--- COLLECTED MATERIAL ---
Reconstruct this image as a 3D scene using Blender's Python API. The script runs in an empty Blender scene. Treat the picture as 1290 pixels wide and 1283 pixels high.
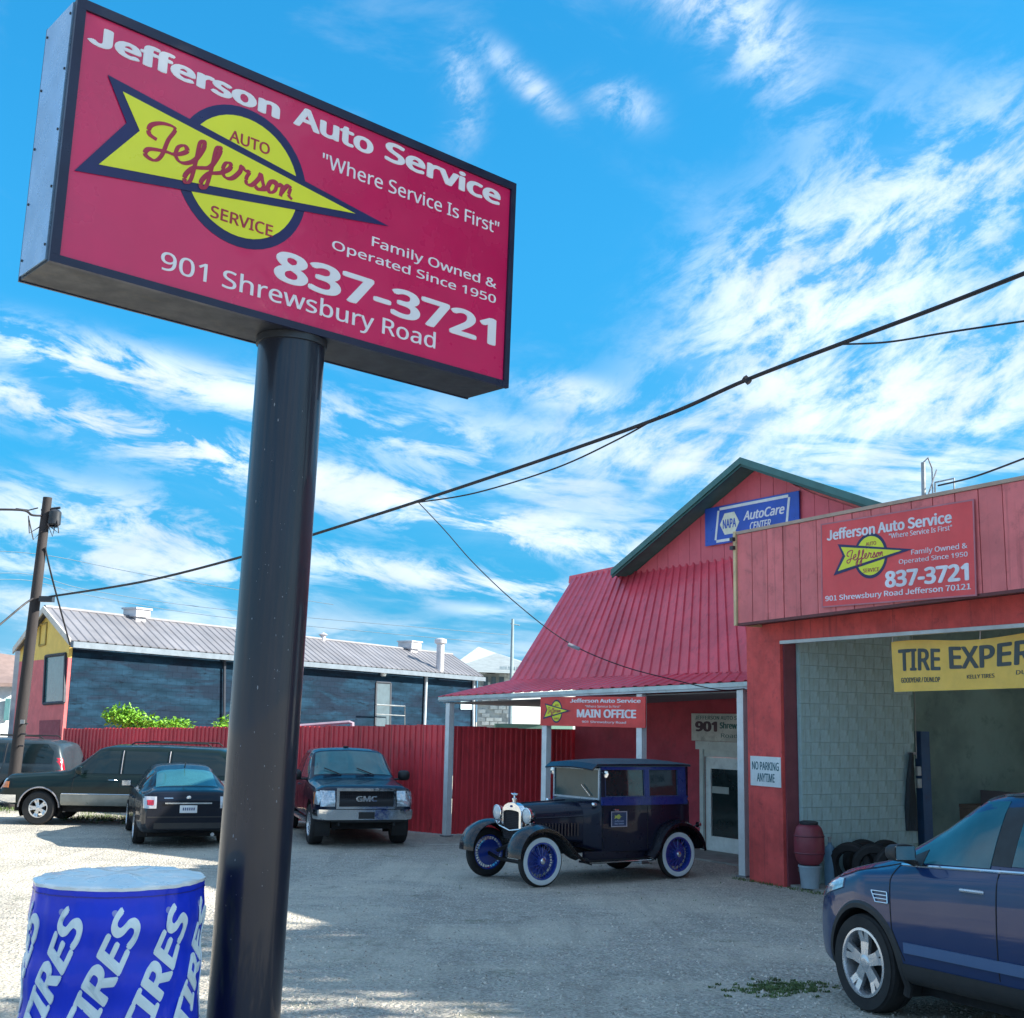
import bpy, bmesh, math, random
from mathutils import Vector, Matrix, Euler
from mathutils.noise import noise as mnoise
random.seed(7)
SC = bpy.context.scene
COL = SC.collection
rad = math.radians

# ------------------------------------------------------------ camera
HC = 2.43
FPX, PW, PH = 1510.0, 1290.0, 1283.0
PITCH, ROLL = math.atan(267/1510), rad(1.2)
cF = Vector((0, math.cos(PITCH), math.sin(PITCH)))
_u0 = Vector((0, -math.sin(PITCH), math.cos(PITCH)))
_r0 = Vector((1, 0, 0))
cR = math.cos(ROLL)*_r0 + math.sin(ROLL)*_u0
cU = math.cos(ROLL)*_u0 - math.sin(ROLL)*_r0
cam_d = bpy.data.cameras.new("camera"); cam = bpy.data.objects.new("camera", cam_d); COL.objects.link(cam)
cam.matrix_world = Matrix(((cR.x, cU.x, -cF.x, 0), (cR.y, cU.y, -cF.y, 0), (cR.z, cU.z, -cF.z, HC), (0, 0, 0, 1)))
cam_d.sensor_fit = 'HORIZONTAL'; cam_d.sensor_width = 36; cam_d.lens = 36*FPX/PW
cam_d.clip_start = .05; cam_d.clip_end = 3000
SC.camera = cam
SC.view_settings.view_transform = 'Standard'; SC.view_settings.look = 'None'
SC.view_settings.gamma = 1; SC.view_settings.use_curve_mapping = False
SC.view_settings.exposure = 1.85

# survey helpers: turn a bearing measured in the photograph plus a distance into world metres
CAM = Vector((0, 0, HC))
def ray(x, y): return cF*FPX + (x-PW/2)*cR + (PH/2-y)*cU
def P(x, y, Y):
    d = ray(x, y); return CAM + d*(Y/d.y)
def gz(y): return .045*math.log1p(math.exp(min(18-y, 50)))
def zat(X, Y, py):
    k = (PH/2-py)/FPX; d = Vector((X, Y, 0))
    dF = d.x*cF.x+d.y*cF.y; dU = d.x*cU.x+d.y*cU.y
    return HC + (k*dF-dU)/(cU.z-k*cF.z)
def onplane(px, py, p0, u):
    """point where the bearing meets the vertical plane through p0 along u"""
    n = Vector((-u[1], u[0], 0)); d = ray(px, py)
    s = (Vector((p0[0], p0[1], 0))-Vector((CAM.x, CAM.y, 0))).dot(n)/d.dot(n)
    return CAM + d*s

# ------------------------------------------------------------ sun and sky
SUN_AZ, SUN_EL = -3.0, 31.5          # degrees, azimuth measured from +X towards +Y
sd = Vector((math.cos(rad(SUN_AZ))*math.cos(rad(SUN_EL)), math.sin(rad(SUN_AZ))*math.cos(rad(SUN_EL)), math.sin(rad(SUN_EL))))
sun_d = bpy.data.lights.new("sun", 'SUN'); sun_d.energy = 3.7; sun_d.angle = rad(.5); sun_d.color = (1, .93, .80)
sun = bpy.data.objects.new("sun", sun_d); COL.objects.link(sun)
sun.rotation_euler = (-sd).to_track_quat('-Z', 'Y').to_euler(); sun.location = (20, 0, 20)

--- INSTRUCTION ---
Copy all lines from the listing that contain "scene".

--- RESPONSE ---
Reconstruct this image as a 3D scene using Blender's Python API. The script runs in an empty Blender scene. Treat the picture as 1290 pixels wide and 1283 pixels high.
SC = bpy.context.scene